━━━━━ Information given
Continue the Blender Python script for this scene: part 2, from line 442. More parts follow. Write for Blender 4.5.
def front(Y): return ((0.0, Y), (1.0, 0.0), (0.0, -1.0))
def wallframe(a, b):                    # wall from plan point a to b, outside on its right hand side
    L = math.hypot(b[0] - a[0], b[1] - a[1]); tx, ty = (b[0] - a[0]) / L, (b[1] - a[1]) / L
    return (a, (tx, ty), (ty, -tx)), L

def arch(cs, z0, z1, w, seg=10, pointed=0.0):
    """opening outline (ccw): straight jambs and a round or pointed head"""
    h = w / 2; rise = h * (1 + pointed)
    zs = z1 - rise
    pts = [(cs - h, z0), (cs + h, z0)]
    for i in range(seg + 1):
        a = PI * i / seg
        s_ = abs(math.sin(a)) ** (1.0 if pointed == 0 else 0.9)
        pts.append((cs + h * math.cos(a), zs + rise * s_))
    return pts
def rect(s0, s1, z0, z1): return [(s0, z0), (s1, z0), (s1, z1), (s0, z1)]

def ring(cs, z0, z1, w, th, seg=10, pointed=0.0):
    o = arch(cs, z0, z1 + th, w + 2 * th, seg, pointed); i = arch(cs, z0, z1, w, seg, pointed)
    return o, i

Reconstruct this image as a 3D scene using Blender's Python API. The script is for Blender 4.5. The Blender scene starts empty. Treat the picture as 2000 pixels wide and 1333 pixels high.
━━━━━━━━━━
■ **Problem details**
Reproduce the entire listing word for word.

■ **Solution below**
Continue the Blender Python script for this scene: part 2, from line 442. More parts follow. Write for Blender 4.5.
def front(Y): return ((0.0, Y), (1.0, 0.0), (0.0, -1.0))
def wallframe(a, b):                    # wall from plan point a to b, outside on its right hand side
    L = math.hypot(b[0] - a[0], b[1] - a[1]); tx, ty = (b[0] - a[0]) / L, (b[1] - a[1]) / L
    return (a, (tx, ty), (ty, -tx)), L

def arch(cs, z0, z1, w, seg=10, pointed=0.0):
    """opening outline (ccw): straight jambs and a round or pointed head"""
    h = w / 2; rise = h * (1 + pointed)
    zs = z1 - rise
    pts = [(cs - h, z0), (cs + h, z0)]
    for i in range(seg + 1):
        a = PI * i / seg
        s_ = abs(math.sin(a)) ** (1.0 if pointed == 0 else 0.9)
        pts.append((cs + h * math.cos(a), zs + rise * s_))
    return pts
def rect(s0, s1, z0, z1): return [(s0, z0), (s1, z0), (s1, z1), (s0, z1)]

def ring(cs, z0, z1, w, th, seg=10, pointed=0.0):
    o = arch(cs, z0, z1 + th, w + 2 * th, seg, pointed); i = arch(cs, z0, z1, w, seg, pointed)
    return o, i

Reconstruct this image as a 3D scene using Blender's Python API. The script is for Blender 4.5. The Blender scene starts empty. Treat the picture as 2000 pixels wide and 1333 pixels high.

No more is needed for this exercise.